* [GOAL]: Omit pictures and quote the listing below line by line, from its start through the line that holds "bpy.data.objects.remove(o)".

* [GIVEN INFORMATION]:
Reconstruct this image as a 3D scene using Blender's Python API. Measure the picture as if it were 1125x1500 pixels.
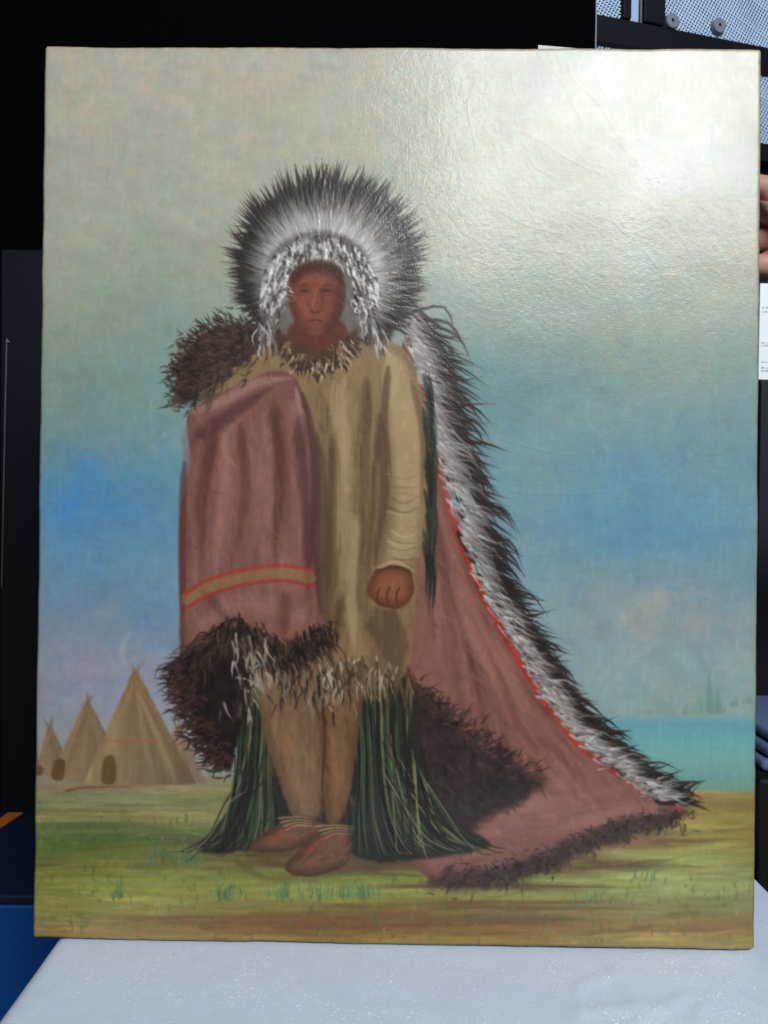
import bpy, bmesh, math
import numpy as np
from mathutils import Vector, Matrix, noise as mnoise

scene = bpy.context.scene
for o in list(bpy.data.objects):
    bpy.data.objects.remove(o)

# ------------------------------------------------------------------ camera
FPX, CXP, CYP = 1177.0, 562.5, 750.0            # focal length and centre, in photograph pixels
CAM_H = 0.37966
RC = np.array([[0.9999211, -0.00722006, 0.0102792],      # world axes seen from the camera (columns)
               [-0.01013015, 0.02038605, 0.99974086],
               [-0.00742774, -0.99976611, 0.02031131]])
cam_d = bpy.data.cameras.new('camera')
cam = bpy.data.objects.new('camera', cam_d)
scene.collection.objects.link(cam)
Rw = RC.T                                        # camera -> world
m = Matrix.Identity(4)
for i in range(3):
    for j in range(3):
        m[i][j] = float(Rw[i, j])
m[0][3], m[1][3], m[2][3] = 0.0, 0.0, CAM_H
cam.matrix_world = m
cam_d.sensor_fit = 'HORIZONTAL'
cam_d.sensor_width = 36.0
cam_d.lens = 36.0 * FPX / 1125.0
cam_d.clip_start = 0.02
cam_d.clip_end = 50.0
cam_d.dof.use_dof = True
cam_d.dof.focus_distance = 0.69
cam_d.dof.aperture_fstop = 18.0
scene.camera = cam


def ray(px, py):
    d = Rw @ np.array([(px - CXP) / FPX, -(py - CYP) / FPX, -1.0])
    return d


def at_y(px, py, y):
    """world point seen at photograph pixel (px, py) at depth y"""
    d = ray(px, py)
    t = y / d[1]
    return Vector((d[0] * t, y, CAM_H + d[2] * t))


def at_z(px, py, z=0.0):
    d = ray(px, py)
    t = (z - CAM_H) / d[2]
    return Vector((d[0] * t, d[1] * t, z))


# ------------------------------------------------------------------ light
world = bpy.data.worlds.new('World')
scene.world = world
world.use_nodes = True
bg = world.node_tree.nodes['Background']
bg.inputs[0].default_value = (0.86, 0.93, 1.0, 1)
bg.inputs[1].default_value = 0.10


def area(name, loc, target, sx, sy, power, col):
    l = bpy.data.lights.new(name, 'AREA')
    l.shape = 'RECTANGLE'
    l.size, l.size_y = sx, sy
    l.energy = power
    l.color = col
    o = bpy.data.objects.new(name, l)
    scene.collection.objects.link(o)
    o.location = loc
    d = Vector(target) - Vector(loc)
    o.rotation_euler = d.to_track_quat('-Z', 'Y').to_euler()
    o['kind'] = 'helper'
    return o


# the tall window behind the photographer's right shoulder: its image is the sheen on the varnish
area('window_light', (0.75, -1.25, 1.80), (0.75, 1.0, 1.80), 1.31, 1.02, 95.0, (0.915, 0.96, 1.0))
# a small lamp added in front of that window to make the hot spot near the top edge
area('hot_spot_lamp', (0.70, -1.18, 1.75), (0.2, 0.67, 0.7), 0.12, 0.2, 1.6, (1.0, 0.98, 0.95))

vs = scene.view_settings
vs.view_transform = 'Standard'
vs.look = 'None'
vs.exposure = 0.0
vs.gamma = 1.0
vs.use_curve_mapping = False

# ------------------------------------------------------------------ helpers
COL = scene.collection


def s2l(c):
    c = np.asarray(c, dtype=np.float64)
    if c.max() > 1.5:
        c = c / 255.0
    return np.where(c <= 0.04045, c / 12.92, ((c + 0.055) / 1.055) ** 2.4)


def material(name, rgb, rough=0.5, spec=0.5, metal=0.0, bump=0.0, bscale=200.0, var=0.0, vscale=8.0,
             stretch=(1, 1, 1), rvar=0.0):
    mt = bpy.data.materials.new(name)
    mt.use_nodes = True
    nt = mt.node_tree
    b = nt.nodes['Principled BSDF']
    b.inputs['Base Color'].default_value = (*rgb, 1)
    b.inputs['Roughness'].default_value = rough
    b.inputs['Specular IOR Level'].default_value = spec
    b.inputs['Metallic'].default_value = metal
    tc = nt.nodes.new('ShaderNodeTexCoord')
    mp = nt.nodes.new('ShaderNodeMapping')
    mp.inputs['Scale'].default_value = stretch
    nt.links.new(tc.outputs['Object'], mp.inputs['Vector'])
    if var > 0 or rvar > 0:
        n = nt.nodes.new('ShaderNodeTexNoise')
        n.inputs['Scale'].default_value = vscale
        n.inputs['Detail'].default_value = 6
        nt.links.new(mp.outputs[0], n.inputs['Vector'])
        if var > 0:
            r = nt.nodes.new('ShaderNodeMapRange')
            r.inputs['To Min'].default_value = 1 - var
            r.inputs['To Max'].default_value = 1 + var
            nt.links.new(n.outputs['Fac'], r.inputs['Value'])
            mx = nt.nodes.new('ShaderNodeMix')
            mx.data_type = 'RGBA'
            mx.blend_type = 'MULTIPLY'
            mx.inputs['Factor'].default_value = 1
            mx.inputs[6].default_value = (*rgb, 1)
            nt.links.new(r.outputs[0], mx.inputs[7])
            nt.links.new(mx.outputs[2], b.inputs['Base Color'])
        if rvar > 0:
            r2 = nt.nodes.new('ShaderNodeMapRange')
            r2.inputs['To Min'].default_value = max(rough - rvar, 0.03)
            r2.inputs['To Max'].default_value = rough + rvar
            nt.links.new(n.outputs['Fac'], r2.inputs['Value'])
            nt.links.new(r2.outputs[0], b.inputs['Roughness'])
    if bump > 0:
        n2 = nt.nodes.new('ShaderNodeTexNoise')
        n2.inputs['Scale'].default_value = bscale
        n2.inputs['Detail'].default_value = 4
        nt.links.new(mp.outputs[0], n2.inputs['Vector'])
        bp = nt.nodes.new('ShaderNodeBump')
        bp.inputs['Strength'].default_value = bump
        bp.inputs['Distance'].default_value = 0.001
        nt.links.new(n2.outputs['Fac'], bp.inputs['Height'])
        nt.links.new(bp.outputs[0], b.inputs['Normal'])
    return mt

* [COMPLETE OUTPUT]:
Reconstruct this image as a 3D scene using Blender's Python API. Measure the picture as if it were 1125x1500 pixels.
import bpy, bmesh, math
import numpy as np
from mathutils import Vector, Matrix, noise as mnoise

scene = bpy.context.scene
for o in list(bpy.data.objects):
    bpy.data.objects.remove(o)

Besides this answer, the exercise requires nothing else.